What you are asked to do - Copy out each line that has "script" in it.

● ● ● ●

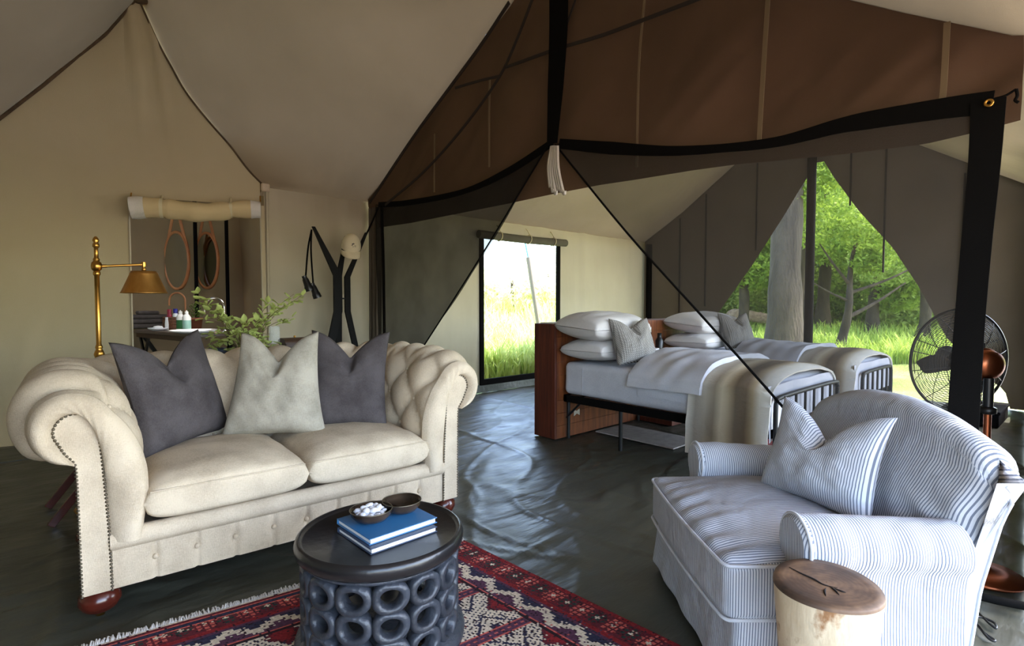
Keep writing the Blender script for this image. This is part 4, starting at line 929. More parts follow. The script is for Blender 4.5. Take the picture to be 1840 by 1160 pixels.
# ---- striped armchair
ch = tag(empty('armchair', (-2.414, -3.756, 0), math.radians(-131.06)), 'blue-grey ticking-striped slipcovered armchair with skirt and rolled arms', 'armchair')
W_ = .716
def skirt_def(P, q):
    P = P.copy(); t = np.clip((.215 - P[..., 2]) / .2, 0, 1); P[..., 0] += q[..., 0] * .022 * t; P[..., 1] += np.where(q[..., 1] < 0, -.018 * t, 0) + .004 * np.sin(P[..., 0] * 30) * t; return P
weld(rbox((-.004, .012, .012), (W_ + .012, .56, .225), .02, (26, 20, 8), skirt_def).build('skirted_base', M['stripe'], ch))
def cush_def(P, q):
    P = P.copy(); top = np.clip(q[..., 2], 0, 1)
    crown = .055 * (1 - np.clip(np.abs(q[..., 0]), 0, 1) ** 2.4) * (1 - np.clip(np.abs(q[..., 1]), 0, 1) ** 2.6) * top
    wr = .004 * vnoise(P[..., 0] * 9, P[..., 1] * 5, 40) + .006 * np.sin(P[..., 0] * 70 + 3 * vnoise(P[..., 0] * 4, P[..., 1] * 2, 2)) * np.exp(-((q[..., 1] + .86) / .22) ** 2) * top
    P[..., 2] += crown + wr * top; P[..., 1] += -.014 * (1 - q[..., 0] ** 2) * (q[..., 1] < -.6) ; return P
sc = weld(rbox((-.008, -.012, .205), (W_ + .008, .62, .372), .028, (34, 28, 8), cush_def).build('seat_cushion', M['stripe'], ch))
for z, dz in ((.362, .0), (.213, .0)):
    pts = [(-.008, .16, z), (-.008, .02, z), (.006, -.012, z)] + [(x, -.016 - .013 * (1 - (2 * x / W_ - 1) ** 2), z) for x in np.linspace(.05, W_ - .05, 12)] + [(W_ - .004, -.012, z), (W_ + .008, .02, z), (W_ + .009, .16, z)]
    MB().tube(smooth_curve(pts, 60), .0052, 6).build('piping', M['stripe'], sc)
def arm(cx, sg, y0=.175, y1=.66):
    a = [(sg * -.062, .25), (sg * -.062, .36)] + [(.078 * math.cos(t) * (1), .432 + .076 * math.sin(t)) for t in np.linspace(PI + .35, -0.75, 22)][:: 1]
    if sg < 0: a = [(-x, z) for x, z in [(-.062, .25), (-.062, .36)] + [(.078 * math.cos(t), .432 + .076 * math.sin(t)) for t in np.linspace(PI + .35, -.75, 22)]]
    a += [(sg * .050, .355), (sg * .046, .30), (sg * .052, .12), (sg * .062, .012)]
    a = interp(smooth_curve(a, 80), 60); P = []; uv = []; L = np.r_[0, np.cumsum(np.linalg.norm(np.diff(a, axis=0), axis=1))]
    for y in np.linspace(y0, y1, 40):
        t = (y - y0) / (y1 - y0); row = []
        for k, (x, z) in enumerate(a):
            w = .004 * math.sin(y * 60 + 2 * vnoise(y * 6, z * 4, 5)) * math.exp(-((z - .42) / .08) ** 2) + .004 * vnoise(y * 8, z * 6, 9)
            f = 1 - .10 * math.exp(-((y - y0) / .02) ** 2); row.append((cx + x * f + sg * w, y, .25 + (z - .25) * (1 - .012 * math.exp(-((y - y0) / .02) ** 2)) + w * .5 - .02 * t * float(sm(z, .22, .48))))
        P.append(row); uv.append(np.c_[np.full(60, y + 3), L])
    m = MB(); m.grid(P, uv=uv); o = m.build('arm', M['stripe'], ch)
    m = MB(); f = [(cx + x * .96, y0 - .008, z) for x, z in a]; c = (cx, y0 - .016, .42); n = len(f)
    inn = [(cx + (x) * .80, y0 - .018, .42 + (z - .42) * (.86 if z > .42 else .98)) for x, z in a]
    m.grid([[(cx + x * .93, y0 + .004, z) for x, z in a], f, inn], uv=[np.c_[np.array(q)[:, 0] + 3, np.array(q)[:, 2]] for q in ([(cx + x, 0, z) for x, z in a], f, inn)])
    m.add(inn, [(i, i + 1, n - 2 - i, n - 1 - i) for i in range(n // 2 - 1)], True, uv=[(p[0] + 3, p[2]) for p in inn]); m.build('front_panel', M['stripe'], o)
    m = MB(); m.tube([(cx + x * .97, y0 - .006, z) for x, z in a[:52]], .0048, 6); m.build('piping', M['stripe'], o)
arm(-.012, -1, y1=.60); arm(W_ + .018, 1, y1=.60)
def chair_back():
    P = []; uv = []; nx = 64
    for s in np.linspace(-1, 1, nx):
        e = abs(s); cam_ = (1 - e ** 2.2); ztop_ = .655 + .115 * cam_ - .045 * float(sm(e, .80, 1.0)) ** 1.5; row = []; ur = []
        for k, v in enumerate(np.linspace(0, 1, 70)):
            if v < .60: t = v / .60; z = .20 + (ztop_ - .05 - .20) * t; y = .548 + .10 * t ** 1.3 - .035 * math.sin(PI * min(1, t * 1.1)) * (1 - e ** 3)
            elif v < .78: a = (v - .60) / .18 * PI; R = .055; y = .648 + R - R * math.cos(a); z = ztop_ - .05 + .05 * math.sin(a)
            else: t = (v - .78) / .22; z = ztop_ - .05 - (ztop_ - .05 - .05) * t; y = .758 - .055 * t
            if v < .60: zz = z
            fl = np.interp(z, [.05, .30, .50, .62, .70], [.365, .372, .405, .448, .436]) - (.012 if .60 < v < .78 else 0)
            x = W_ / 2 + .003 + fl * s
            rnd = .05 * max(0, e - .86) / .14
            yy = y + (rnd if v < .69 else -rnd) * math.sin(PI / 2 * min(1, max(0, e - .86) / .14))
            wv_ = .003 * vnoise(s * 3 + z * 4, z * 7 - s * 2, 17) + .006 * math.sin((z * 1.2 + s * .35) * 55) * math.exp(-((s - .70) / .22) ** 2) * math.exp(-((z - .46) / .09) ** 2)
            row.append((x, yy - wv_ * (v < .6), z + wv_ * .5 * (.6 < v < .78))); ur.append((W_ / 2 + .40 * s + 3, z))
        P.append(row); uv.append(ur)
    m = MB(); m.grid(P, uv=uv); o = m.build('back', M['stripe'], ch); P = np.array(P)
    for k in (0, -1):
        a = P[k]; mid = [tuple((a[i] + a[69 - i]) / 2) for i in range(35)]
        m = MB(); m.grid([a[:35], mid, a[:34:-1]], uv=[np.c_[np.full(35, .0782), a[:35, 2]]] * 3); m.build('back_side', M['stripe'], o)
    for k in (0, -1): MB().tube(P[k][50:70], .0055, 6).build('piping', M['stripe'], o)
    MB().tube(P[:, 52], .0055, 6).build('piping', M['stripe'], o)
chair_back()
cc = cushion('scatter_cushion', .41, .345, .15, M['stripe'], (0, 0, 0), 0, 0, chop=.32, seed=6, ear=.12, uvk=.205)
lc = Vector(ch.location); Rz = Matrix.Rotation(math.radians(-131.06), 4, 'Z')
cc.matrix_world = Matrix.Translation(lc) @ Rz @ Matrix.Translation((.375, .452, .565)) @ Matrix.Rotation(math.radians(21), 4, 'Z') @ Matrix.Rotation(math.radians(-19), 4, 'X')
tag(cc, 'striped cushion with two pulled-up corners propped on the armchair', 'cushion')

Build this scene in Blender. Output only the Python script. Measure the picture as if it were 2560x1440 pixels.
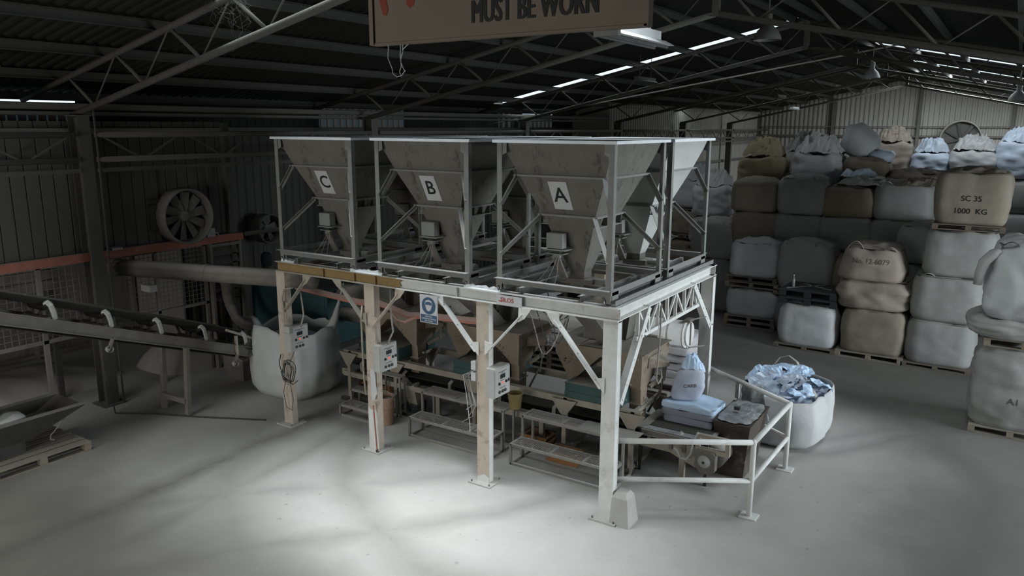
import bpy, bmesh, math, random
from mathutils import Vector, Matrix, noise
for o in list(bpy.data.objects): bpy.data.objects.remove(o)
S = bpy.context.scene
COL = S.collection
# ------------------------------------------------------------------ camera
cd = bpy.data.cameras.new('camera'); cam = bpy.data.objects.new('camera', cd); COL.objects.link(cam); S.camera = cam
cd.sensor_fit = 'HORIZONTAL'; cd.sensor_width = 36.0; cd.lens = 36.0 * 1923.7 / 2560.0; cd.clip_start = 0.05; cd.clip_end = 300
PITCH, ROLL, YAW = 0.206911, -0.0026765, 0.574055
cam.location = (0, 0, 5.0)
_F = Vector((-math.sin(YAW) * math.cos(PITCH), math.cos(YAW) * math.cos(PITCH), -math.sin(PITCH)))
_r = Vector((math.cos(YAW), math.sin(YAW), 0)); _d = _F.cross(_r)
_r2 = math.cos(ROLL) * _r + math.sin(ROLL) * _d; _d2 = -math.sin(ROLL) * _r + math.cos(ROLL) * _d
cam.rotation_euler = Matrix((( _r2.x, -_d2.x, -_F.x), (_r2.y, -_d2.y, -_F.y), (_r2.z, -_d2.z, -_F.z))).to_euler()
# ------------------------------------------------------------------ world, daylight, exposure
W = bpy.data.worlds.new('overcast_sky'); S.world = W; W.use_nodes = True
W.node_tree.nodes['Background'].inputs[0].default_value = (0.74, 0.86, 0.95, 1)
W.node_tree.nodes['Background'].inputs[1].default_value = 1.3
vs = S.view_settings; vs.view_transform = 'Standard'; vs.look = 'None'; vs.exposure = 0.0; vs.gamma = 1.0; vs.use_curve_mapping = False
RIDGE_X, RIDGE_Z, SLOPE = -4.9, 7.88, 0.2125
def roof_z(x): return RIDGE_Z - SLOPE * abs(x - RIDGE_X)
def skylight_lamp(name, x0, x1, y0, y1, watts, col=(0.86, 0.94, 1.0), spread=170):
    # daylight entering through a roof opening: a lamp of the opening's own size lying in it, just above the sheets
    l = bpy.data.lights.new(name, 'AREA'); l.shape = 'RECTANGLE'
    xm = (x0 + x1) / 2; L = abs(x1 - x0) * math.hypot(1, SLOPE)
    l.size = L; l.size_y = y1 - y0; l.energy = watts; l.color = col; l.spread = math.radians(spread)
    o = bpy.data.objects.new(name, l); COL.objects.link(o)
    o.location = (xm, (y0 + y1) / 2, roof_z(xm) + 0.012)
    o.rotation_euler = (0, math.atan(SLOPE) * (1 if xm > RIDGE_X else -1), 0)
    return o
#            (side, x0, x1, y0, y1, watts, spread)
SKY = [('left', -14.9, -5.2, 21.85, 22.4, 60, 180), ('right', -4.4, 1.5, 28.95, 29.9, 150, 180), ('right', -4.0, 2.5, 36.2, 37.2, 250, 180),
       ('left', -14.0, -7.5, 36.2, 37.0, 50, 180), ('right', -4.3, 3.2, 43.3, 44.1, 2200, 180), ('right', -2.3, 0.3, 10.3, 12.4, 75, 130), ('left', -9.6, -5.6, 6.0, 7.9, 84, 48),
       ('left', -7.5, -5.3, 11.6, 12.9, 28, 110), ('right', -4.3, -2.5, 5.9, 7.0, 40, 60), ('left', -12.4, -9.9, 2.6, 4.2, 72, 120)]  # these three openings, out of view, are added for the light they give
for sd, x0, x1, y0, y1, w, spr in SKY: skylight_lamp('skylight_daylight', x0, x1, y0, y1, w, (0.98, 1.0, 0.93) if x0 < -9.8 and y0 < 5 else (0.9, 0.96, 1.0), spread=spr)
# fill daylight through a roller door added in the front wall, behind the camera
DOOR = (-12.5, -4.5, 0.0, 4.3)
dl = bpy.data.lights.new('door_fill', 'AREA'); dl.shape = 'RECTANGLE'; dl.size = DOOR[1]-DOOR[0]; dl.size_y = DOOR[3]-DOOR[2]; dl.energy = 540; dl.color = (1.0, 0.955, 0.88)
dob = bpy.data.objects.new('door_fill', dl); COL.objects.link(dob); dob.location = ((DOOR[0]+DOOR[1])/2, -6.02, (DOOR[2]+DOOR[3])/2); dob.rotation_euler = (math.radians(90), 0, 0)
# and through the wide side door in the right wall, out of view: the bright yard outside it
SIDE = (9.6, 16.6, 0.0, 4.7)
sl_ = bpy.data.lights.new('side_door_daylight', 'AREA'); sl_.shape = 'RECTANGLE'; sl_.size = 7.5; sl_.size_y = 5.0; sl_.energy = 2350; sl_.color = (0.88, 0.95, 1.0)
sob = bpy.data.objects.new('side_door_daylight', sl_); COL.objects.link(sob); sob.location = (12.0, 13.6, 2.9); sob.rotation_euler = (math.radians(90), 0, math.radians(90))
# ------------------------------------------------------------------ helpers
ORG = {}
def tag(o, label=None, cat=None, group=None, kind=None):
    if label: o['label'] = label
    if cat: o['category'] = cat
    if group: o['group'] = group
    if kind: o['kind'] = kind
    return o
def thing(name, label, cat, loc=(0, 0, 0), rotz=0.0, group=None, world=False, kind=None):
    o = bpy.data.objects.new(name, None); COL.objects.link(o); o.location = loc; o.rotation_euler = (0, 0, rotz)
    o.empty_display_size = 0.1
    tag(o, label, cat, group, kind)
    ORG[o.name] = Vector(loc) if world else Vector((0, 0, 0))
    return o
def top(o):
    while o.parent: o = o.parent
    return o
def dup(o, parent=None, loc=None, rotz=None, label=None, group=None):
    c = o.copy(); COL.objects.link(c); c.parent = parent
    if loc is not None: c.location = loc
    if rotz is not None: c.rotation_euler = (0, 0, rotz)
    if label: c['label'] = label
    if group: c['group'] = group
    for ch in list(o.children): dup(ch, c)
    return c
def basis(p0, p1, up=(0, 0, 1)):
    p0, p1, up = Vector(p0), Vector(p1), Vector(up)
    z = (p1 - p0).normalized()
    if abs(z.dot(up)) > 0.99: up = Vector((0, 1, 0)) if abs(z.y) < 0.9 else Vector((1, 0, 0))
    x = up.cross(z).normalized(); y = z.cross(x)
    return x, y, z
class MB:
    def __init__(s): s.v = []; s.f = []
    def add(s, vs, fs):
        n = len(s.v); s.v += [tuple(v) for v in vs]; s.f += [tuple(i + n for i in f) for f in fs]; return s
    def box(s, x0, x1, y0, y1, z0, z1):
        return s.add([(x0,y0,z0),(x1,y0,z0),(x1,y1,z0),(x0,y1,z0),(x0,y0,z1),(x1,y0,z1),(x1,y1,z1),(x0,y1,z1)],
                     [(3,2,1,0),(4,5,6,7),(0,1,5,4),(1,2,6,5),(2,3,7,6),(3,0,4,7)])
    def obox(s, c, size, R=None):
        c = Vector(c); R = R or Matrix.Identity(3); a, b, d = [k / 2 for k in size]
        vs = [c + R @ Vector((sx*a, sy*b, sz*d)) for sz in (-1,1) for sx, sy in ((-1,-1),(1,-1),(1,1),(-1,1))]
        return s.add(vs, [(3,2,1,0),(4,5,6,7),(0,1,5,4),(1,2,6,5),(2,3,7,6),(3,0,4,7)])
    def extr(s, prof, p0, p1, up=(0,0,1), closed=True):
        p0, p1 = Vector(p0), Vector(p1); x, y, z = basis(p0, p1, up); n = len(prof)
        vs = [p0 + x*a + y*b for a, b in prof] + [p1 + x*a + y*b for a, b in prof]
        fs = [(i, (i+1) % n, n + (i+1) % n, n + i) for i in range(n)]
        fs += [tuple(range(n))[::-1], tuple(range(n, 2*n))]
        return s.add(vs, fs)
    def bar(s, p0, p1, w, h, up=(0,0,1)):
        a, b = w/2, h/2
        return s.extr([(-a,-b),(a,-b),(a,b),(-a,b)], p0, p1, up)
    def ibeam(s, p0, p1, w, h, tf=0.014, tw=0.012, up=(0,0,1)):
        a, b, c = w/2, h/2, tw/2
        return s.extr([(-a,-b),(a,-b),(a,-b+tf),(c,-b+tf),(c,b-tf),(a,b-tf),(a,b),(-a,b),(-a,b-tf),(-c,b-tf),(-c,-b+tf),(-a,-b+tf)], p0, p1, up)
    def chan(s, p0, p1, w, h, t=0.012, up=(0,0,1), flip=1):
        a, b = w, h/2
        pr = [(0,-b),(a,-b),(a,-b+t),(t,-b+t),(t,b-t),(a,b-t),(a,b),(0,b)]
        if flip < 0: pr = [(-x, y) for x, y in pr][::-1]
        return s.extr(pr, p0, p1, up)
    def ang(s, p0, p1, a=0.05, t=0.007, up=(0,0,1), fx=1, fy=1):
        pr = [(0,0),(a,0),(a,t),(t,t),(t,a),(0,a)]
        pr = [(x*fx, y*fy) for x, y in pr]
        if fx*fy < 0: pr = pr[::-1]
        return s.extr(pr, p0, p1, up)
    def tube(s, p0, p1, r, n=10, r2=None):
        p0, p1 = Vector(p0), Vector(p1); x, y, z = basis(p0, p1); r2 = r if r2 is None else r2
        cs = [(math.cos(2*math.pi*i/n), math.sin(2*math.pi*i/n)) for i in range(n)]
        vs = [p0 + (x*a + y*b)*r for a, b in cs] + [p1 + (x*a + y*b)*r2 for a, b in cs]
        fs = [(i, (i+1) % n, n+(i+1) % n, n+i) for i in range(n)] + [tuple(range(n))[::-1], tuple(range(n, 2*n))]
        return s.add(vs, fs)
    def path(s, pts, r, n=6, rs=None, flat=None):
        pts = [Vector(p) for p in pts]; m = len(pts); base = len(s.v); vs = []; px = None
        for k, p in enumerate(pts):
            t = (pts[min(k+1, m-1)] - pts[max(k-1, 0)]).normalized()
            if px is None: px = (Vector((0,0,1)).cross(t) if abs(t.z) < 0.9 else Vector((1,0,0)).cross(t)).normalized()
            else:
                px = px - t*px.dot(t)
                px = px.normalized() if px.length > 1e-6 else t.orthogonal().normalized()
            py = t.cross(px); rr = rs[k] if rs else r; fl = flat or 1.0
            vs += [p + (px*math.cos(2*math.pi*i/n) + py*(math.sin(2*math.pi*i/n)*fl))*rr for i in range(n)]
        fs = [(k*n+i, k*n+(i+1) % n, (k+1)*n+(i+1) % n, (k+1)*n+i) for k in range(m-1) for i in range(n)]
        fs += [tuple(range(n))[::-1], tuple(range((m-1)*n, m*n))]
        return s.add(vs, fs)
    def prism(s, pts, d):
        pts = [Vector(p) for p in pts]; d = Vector(d); n = len(pts)
        vs = pts + [p + d for p in pts]
        fs = [(i, (i+1) % n, n+(i+1) % n, n+i) for i in range(n)] + [tuple(range(n))[::-1], tuple(range(n, 2*n))]
        return s.add(vs, fs)
    def lathe(s, prof, c=(0,0,0), n=20, axis='z', close=False):
        c = Vector(c); vs = []; m = len(prof)
        for r, h in prof:
            for i in range(n):
                a, b = r*math.cos(2*math.pi*i/n), r*math.sin(2*math.pi*i/n)
                vs.append(c + (Vector((a,b,h)) if axis == 'z' else Vector((h,a,b)) if axis == 'x' else Vector((b,h,a))))
        fs = [(k*n+i, k*n+(i+1) % n, (k+1)*n+(i+1) % n, (k+1)*n+i) for k in range(m-1) for i in range(n)]
        if prof[0][0] > 1e-5 and close: fs.append(tuple(range(n))[::-1])
        if prof[-1][0] > 1e-5 and close: fs.append(tuple(range((m-1)*n, m*n)))
        return s.add(vs, fs)
    def frust(s, rects):
        # stacked rectangles (x0,x1,y0,y1,z) from top to bottom, closed shell without caps
        vs = []
        for x0, x1, y0, y1, z in rects: vs += [(x0,y0,z),(x1,y0,z),(x1,y1,z),(x0,y1,z)]
        fs = [(4*k+i, 4*(k+1)+i, 4*(k+1)+(i+1) % 4, 4*k+(i+1) % 4) for k in range(len(rects)-1) for i in range(4)]
        return s.add(vs, fs)
    def build(s, name, mat, parent=None, smooth=False, kind=None, label=None):
        me = bpy.data.meshes.new(name)
        o0 = Vector((0,0,0))
        if parent is not None: o0 = ORG.get(top(parent).name, o0)
        me.from_pydata([Vector(v) - o0 for v in s.v], [], s.f); me.update()
        bm = bmesh.new(); bm.from_mesh(me); bmesh.ops.recalc_face_normals(bm, faces=bm.faces); bm.to_mesh(me); bm.free()
        if smooth:
            me.polygons.foreach_set('use_smooth', [True]*len(me.polygons))
        me.materials.append(M[mat] if isinstance(mat, str) else mat)
        o = bpy.data.objects.new(name, me); COL.objects.link(o); o.parent = parent
        if kind: o['kind'] = kind
        if label: o['label'] = label
        return o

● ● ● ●

Completed exercise -
Keep writing the Blender script for this image. This is part 4, starting at line 929. More parts follow. The script is for Blender 4.5. Take the picture to be 1840 by 1160 pixels.
Build this scene in Blender. Output only the Python script. Measure the picture as if it were 2560x1440 pixels.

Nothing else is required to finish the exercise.